In Ozark geht es folglich schnell zur Sache und ehe wir uns an ein paar der eingeführten Figuren gewöhnt haben, liegen sie tot auf der Straße, wahlweise erschossen oder aus dem obersten Stock eines Hochhauses geworfen. Ozark macht keine Gefangenen und will mit dieser Skrupellosigkeit schockierende Härte beweisen. Serienschöpfer Bill Dubuque, der jüngst als Autor von The Accountant für einen kompromisslosen Actionthriller verantwortlich war, weiß genau, dass die Prämisse von Ozark im Jahr 2017 kein Novum mehr darstellt und sich im Angesicht der massigen Konkurrenz erst einmal behaupten muss. Also betont er die Bredouille, in der sich Marty befindet, mit drastischen Ereignissen, die auf den ersten Blick durchaus für ein unangenehmes Gefühl im Magen sorgen. Dem zweiten Blick kann Ozark dagegen nur bedingt standhalten und die allzu vertraute Formel dieser Art von Serie kommt zum Vorschein.
Um seine eigene Haut zu retten und das Überleben seiner Familie zu sichern, muss Marty sein Leben in Chicago aufgeben, um im trostlosen Ozark-Plateau von Missouri noch mehr Geld zu waschen. Die Kinder, Charlotte (Sofia Hublitz) und Jonah (Skylar Gaertner), sind von der plötzlichen Veränderung in ihrem Leben aus offensichtlichen Gründen alles andere als begeistert, während Martys Frau Wendy (Laura Linney) im Mitwissen um das eigentliche Problem die bittere Pille schluckt und den Umzug in die Sommer-Resort-Gemeinschaft unterstützt. Greifbar werden die familiären Konflikte in den ersten Episoden von Ozark allerdings kaum, was insbesondere am großen Ungleichgewicht zwischen den abgründigen Geschehnissen und den darauffolgenden Reaktionen der einzelnen Familienmitglieder liegt, die viel zu selten das vonstattengehende Grauen angemessen widerspiegeln. Eine gewisse Grundspannung verliert Ozark trotzdem nie.

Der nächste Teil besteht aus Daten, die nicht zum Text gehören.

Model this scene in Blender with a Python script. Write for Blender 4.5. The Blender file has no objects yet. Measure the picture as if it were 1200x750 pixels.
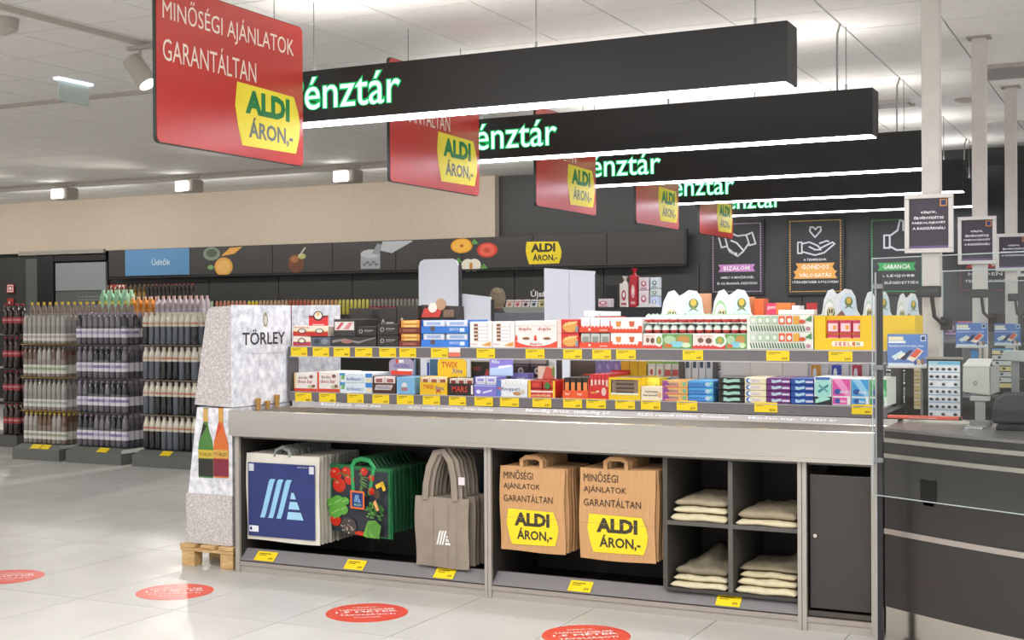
import bpy, math, random
from mathutils import Vector, Matrix
random.seed(7)
D = bpy.data
COL = bpy.context.scene.collection
SC = bpy.context.scene

# ------------------------------------------------------------------ camera
HCAM = 1.45
YAW, PITCH, ROLL, FPX = .4595, -.0047, -.0056, 1524.94
FW = Vector((-math.sin(YAW)*math.cos(PITCH), math.cos(YAW)*math.cos(PITCH), math.sin(PITCH)))
_r = Vector((math.cos(YAW), math.sin(YAW), 0)); _u = _r.cross(FW)
RT = _r*math.cos(ROLL)+_u*math.sin(ROLL); UP = -_r*math.sin(ROLL)+_u*math.cos(ROLL)
CP = Vector((0, 0, HCAM))
cam = D.objects.new('camera', D.cameras.new('camera')); COL.objects.link(cam)
cam.data.sensor_width = 36; cam.data.lens = 36*FPX/1200; cam.data.clip_end = 200
cam.matrix_world = Matrix(((RT.x, UP.x, -FW.x, CP.x), (RT.y, UP.y, -FW.y, CP.y), (RT.z, UP.z, -FW.z, CP.z), (0, 0, 0, 1)))
SC.camera = cam
# ------------------------------------------------------------------ world, exposure
SC.view_settings.view_transform = 'Standard'; SC.view_settings.look = 'None'
SC.view_settings.gamma = 1; SC.view_settings.use_curve_mapping = False
SC.view_settings.exposure = .38
w = D.worlds.new('hall_light'); SC.world = w; w.use_nodes = True
w.node_tree.nodes['Background'].inputs[0].default_value = (1, .985, .965, 1)
w.node_tree.nodes['Background'].inputs[1].default_value = .75
# ------------------------------------------------------------------ area lights added near the ceiling for fill, without fixtures
def area(x, y, z, sx, sy, e, col=(1, .98, .95), rot=(0, 0, 0)):
    l = D.lights.new('fill_area', 'AREA'); l.shape = 'RECTANGLE'; l.size = sx; l.size_y = sy; l.energy = e; l.color = col
    o = D.objects.new('fill_area_light', l); COL.objects.link(o); o.location = (x, y, z); o.rotation_euler = rot
    return o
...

Sobald die kühle Kulisse von Chicagos Stadtzentrum erhabenen Aufnahmen von Wäldern und Seen weicht, beschwört Ozark in seinen blau-grauen Bildern eine unangenehme Atmosphäre. In jedem Augenblick könnten sich die Schleusen des Himmels öffnen und ein gewaltiger Regenfall für noch mehr Unbehagen und Chaos sorgen. Spätestens, wenn Decks Dark von Radiohead erklingt, gelingt es Ozark, all die ambivalenten Aspekte der Geschichte einzufangen, potenziert von der ungeheuren Ruhe der mächtigen Landschaft. Erklärte Marty im Prolog noch völlig von sich selbst überzeugt, wie gut er sein Leben unter Kontrolle hat, sieht er es nun binnen weniger Stunden komplett in sich zusammenbrechen. Hilflos steht er zwischen all den Bäumen, die seit Jahrhunderten der Witterung standhalten und mit großer Wahrscheinlichkeit auch Martys hoffnungslose Existenz weit überdauern werden. Während die Kamera das große Bild sucht, verschwindet Marty geradezu komplett.

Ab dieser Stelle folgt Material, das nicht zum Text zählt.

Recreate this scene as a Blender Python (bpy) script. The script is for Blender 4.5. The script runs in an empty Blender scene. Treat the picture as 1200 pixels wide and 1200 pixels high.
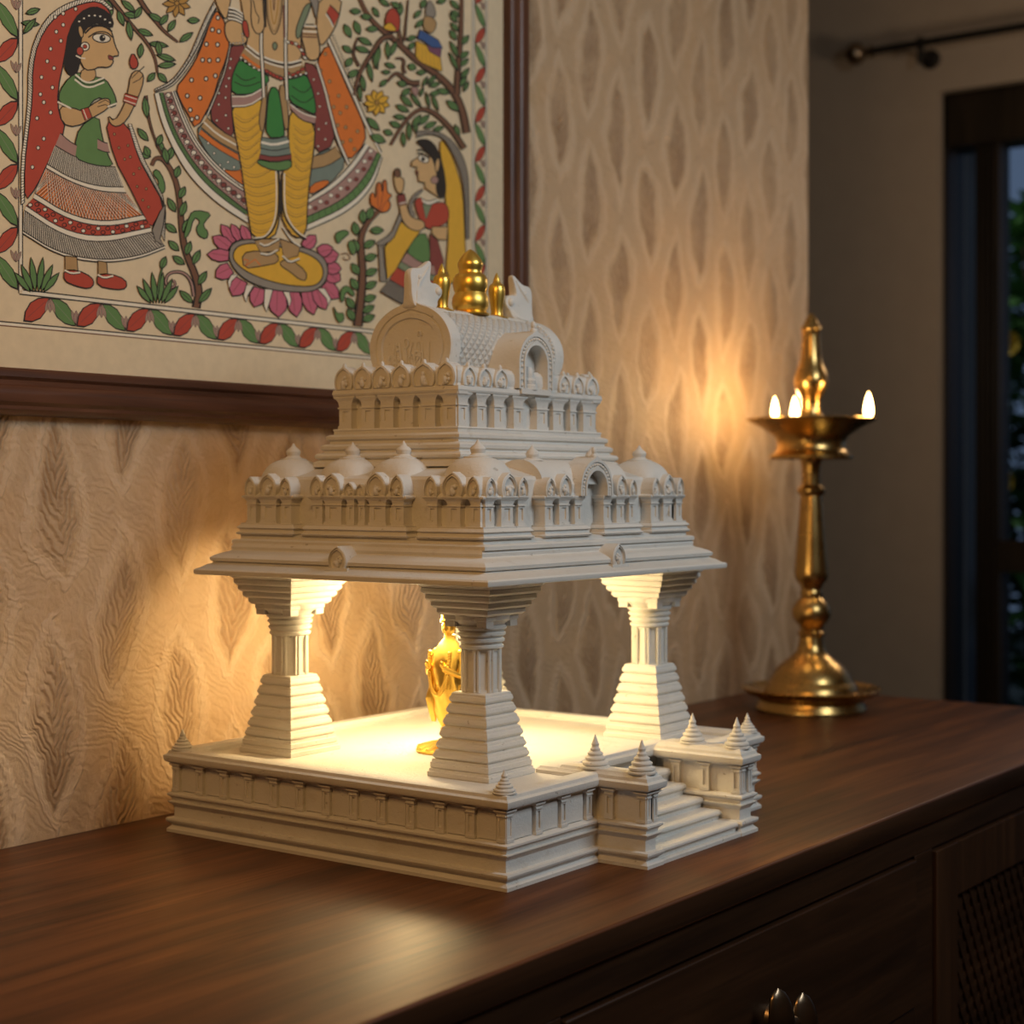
import bpy, bmesh, math, random
from mathutils import Vector
random.seed(7)
PI = math.pi
S = bpy.context.scene
COL = S.collection
S.view_settings.view_transform = 'Standard'
S.view_settings.look = 'None'
S.view_settings.exposure = 0.0
S.view_settings.gamma = 1.0
S.view_settings.use_curve_mapping = False

# ------------------------------------------------------------------ camera
TH = math.radians(36.25)
CAM = Vector((-1.075, -0.793, 0.3275))
RGT = Vector((math.sin(TH), -math.cos(TH), 0))
FWD = Vector((math.cos(TH), math.sin(TH), 0))
FPX = 1950.0
HOR = 568.0
cd = bpy.data.cameras.new('camera')
cam = bpy.data.objects.new('camera', cd)
COL.objects.link(cam)
cam.location = CAM
cam.rotation_euler = (PI/2, 0, TH - PI/2)
cd.sensor_width = 36.0
cd.lens = FPX/1200*36
cd.shift_y = (HOR-600)/1200
cd.clip_start = 0.02
cd.dof.use_dof = True
cd.dof.focus_distance = 1.42
cd.dof.aperture_fstop = 6.0
S.camera = cam

def ray(u, v):
    return FWD + RGT*((u-600)/FPX) + Vector((0, 0, (HOR-v)/FPX))
def on_y(u, v, y):                       # the point of the plane y that a pixel of the photograph shows
    r = ray(u, v); t = (y-CAM.y)/r.y
    return CAM + r*t

# ------------------------------------------------------------------ mesh builder
class MB:
    def __init__(s):
        s.v = []; s.f = []; s.m = []
    def add(s, vs, fs, m=0):
        o = len(s.v); s.v += [tuple(p) for p in vs]
        for f in fs:
            s.f.append(tuple(i+o for i in f)); s.m.append(m)
        return s
    def box(s, x0, x1, y0, y1, z0, z1, m=0):
        v = [(x0,y0,z0),(x1,y0,z0),(x1,y1,z0),(x0,y1,z0),(x0,y0,z1),(x1,y0,z1),(x1,y1,z1),(x0,y1,z1)]
        f = [(0,3,2,1),(4,5,6,7),(0,1,5,4),(1,2,6,5),(2,3,7,6),(3,0,4,7)]
        return s.add(v, f, m)
    def rings(s, rr, m=0, cap0=True, cap1=True, closed=True):
        n = len(rr[0]); v = [p for r in rr for p in r]; f = []
        for k in range(len(rr)-1):
            for i in range(n if closed else n-1):
                j = (i+1) % n
                f.append((k*n+i, k*n+j, (k+1)*n+j, (k+1)*n+i))
        if cap0: f.append(tuple(range(n-1, -1, -1)))
        if cap1: f.append(tuple((len(rr)-1)*n+i for i in range(n)))
        return s.add(v, f, m)
    def rect(s, x0, x1, y0, y1, prof, m=0):          # prof: (outset, z) pairs, loft of rectangles
        rr = []
        for o, z in prof:
            rr.append([(x0-o,y0-o,z),(x1+o,y0-o,z),(x1+o,y1+o,z),(x0-o,y1+o,z)])
        return s.rings(rr, m)
    def lathe(s, c, prof, n=32, m=0, ax='z', phase=0):
        rr = []
        for r, h in prof:
            ring = []
            for i in range(n):
                a = 2*PI*i/n + phase
                p, q = r*math.cos(a), r*math.sin(a)
                if ax == 'z': ring.append((c[0]+p, c[1]+q, c[2]+h))
                elif ax == 'y': ring.append((c[0]+q, c[1]+h, c[2]+p))
                else: ring.append((c[0]+h, c[1]+p, c[2]+q))
            rr.append(ring)
        return s.rings(rr, m)
    def ball(s, c, r, n=12, m=0, sc=(1,1,1)):
        prof = [(max(1e-5, r*math.sin(PI*k/8)), -r*math.cos(PI*k/8)) for k in range(9)]
        rr = []
        for q, h in prof:
            rr.append([(c[0]+q*math.cos(2*PI*i/n)*sc[0], c[1]+q*math.sin(2*PI*i/n)*sc[1], c[2]+h*sc[2]) for i in range(n)])
        return s.rings(rr, m)
    def tube(s, pts, rad, n=10, m=0):
        pts = [Vector(p) for p in pts]; rr = []
        rads = rad if isinstance(rad, (list, tuple)) else [rad]*len(pts)
        up = Vector((0.13, 0.21, 0.97))
        for i, p in enumerate(pts):
            t = (pts[min(i+1, len(pts)-1)] - pts[max(i-1, 0)]).normalized()
            a = t.cross(up)
            if a.length < 1e-3: a = t.cross(Vector((1, 0, 0)))
            a.normalize(); b = t.cross(a)
            up = -b if False else up
            rr.append([tuple(p + (a*math.cos(2*PI*k/n)+b*math.sin(2*PI*k/n))*rads[i]) for k in range(n)])
        return s.rings(rr, m)
    def build(s, name, mats, parent=None, smooth=True, ang=35, bevel=0.0):
        me = bpy.data.meshes.new(name)
        me.from_pydata(s.v, [], s.f)
        me.validate(clean_customdata=False)
        if not isinstance(mats, (list, tuple)): mats = [mats]
        for mt in mats: me.materials.append(mt)
        for p, mi in zip(me.polygons, s.m): p.material_index = mi
        bm = bmesh.new(); bm.from_mesh(me)
        bmesh.ops.recalc_face_normals(bm, faces=bm.faces)
        bm.to_mesh(me); bm.free()
        if smooth:
            for p in me.polygons: p.use_smooth = True
            me.set_sharp_from_angle(angle=math.radians(ang))
        o = bpy.data.objects.new(name, me)
        COL.objects.link(o)
        if parent is not None:
            o.parent = parent
            o.matrix_parent_inverse = parent_inv(parent)
        if bevel:
            b = o.modifiers.new('bevel', 'BEVEL'); b.width = bevel; b.segments = 2; b.limit_method = 'ANGLE'
        return o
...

Solch atemberaubende Momente stellen in Ozark bisher leider noch eine Ausnahme dar. Viel zu selten kann das Erzählte wirken, das Drama sich entfalten und die Figuren eine richtige Persönlichkeit entwickeln, die mehr über sie erzählt als das Casting. Natürlich hat es seinen Reiz, Jason Bateman in einer ungewohnt düsteren Umgebung zu verfolgen. Gleichzeitig gibt es diesen düsteren Jason Bateman schon lange, in Arrested Development zum Beispiel, wo der schwarze Humor oft darüber hinwegtäuscht, wie grausam die Menschen wirklich sind. Ozark will dagegen ab der ersten Sekunde sichergehen, dass wir uns dieser Grausamkeit bewusst sind, was die schleichende Erkenntnis dieser Tatsache unglücklich untergräbt. Wie soll sich das Drama jetzt noch steigern, wenn der Eskalationskurs bereits eingeschlagen wurde, aber die Überzeugungskraft der Figuren bloß schwammig nach Protokoll formuliert wurde?
Die 1. Staffel von Ozark ist ab heute, dem 19.07.2017, komplett auf Netflix verfügbar. Als Grundlage für den Serien-Check dienten die ersten fünf Episoden.